Kardynał we Francji znów staje przed sądem. Miał zataić akty pedofilskie jednego z księży
Kardynał Philippe Barbarin zostanie w kwietniu przyszłego roku osądzony za niezgłoszenie popełnionych 25 lat temu w jego diecezji przez jednego z księży aktów pedofilii. W sierpniu ubiegłego roku dochodzenie w tej samej sprawie zostało umorzone.
Kardynał Barbarin, który nosi tytuł prymasa Galii, czyli Francji, stanie w dniach 4-6 kwietnia przed sądem poprawczym (który sądzi wykroczenia, a nie przestępstwa) wraz z sześcioma osobami z oskarżenia wniesionego przez 10 ofiar księdza Bernarda Preynata, w 2016 r. oskarżonego o molestowanie seksualne skautów w latach 1986-1991 w Lyonie.

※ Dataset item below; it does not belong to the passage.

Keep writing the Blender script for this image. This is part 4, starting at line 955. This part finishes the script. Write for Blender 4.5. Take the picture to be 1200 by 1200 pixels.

Sprawa, która nadal jest przedmiotem badań - jak pisze AFP - wywołała skandal dotyczący postawy Kościoła wobec seksualnych nadużyć ze strony kleru i doprowadziła do przyjęcia nowych środków przeciwko pedofilii.
Poprzednio dochodzenie w sprawie niezgłoszenia przemocy seksualnej wobec nieletnich i nieudzielenia pomocy przeciwko arcybiskupowi Barbarin prokuratura umorzyła w sierpniu 2016 r. Prokurator Marc Cimamonti nie stwierdził popełnienia przez hierarchę żadnego przestępstwa.
Preynat przyznał się do winy
Poszkodowani jednak nie zrezygnowali. Poza arcybiskupem Lyonu w sądzie mają zeznawać byli członkowie diecezji Lyonu - abp Auch (południowa Francja) Maurice Gardes i biskup Nevers (Francja środkowa) Thierry Brac de la Ferriere oraz sekretarz Kongregacji Nauki Wiary w Watykanie Luis Ladaria Ferrer.
W sądzie stawić się mają także mają były dyrektor gabinetu kardynała Pierre Durieux oraz Regine'a Maire odpowiedzialna za infolinię dla ofiar księży w diecezji Lyonu i wikariusz biskupi Xavier Grillon, który był bezpośrednim przełożonym księdza Preynata.
Preynat został w sierpniu 2015 roku odsunięty przez Kościół od pełnionych funkcji i umieszczony w zamknięciu w klasztorze. W styczniu ub. r. prokuratura postawiła mu zarzuty czynów pedofilskich i ks. Preynat przyznał się do popełnienia przestępstwa.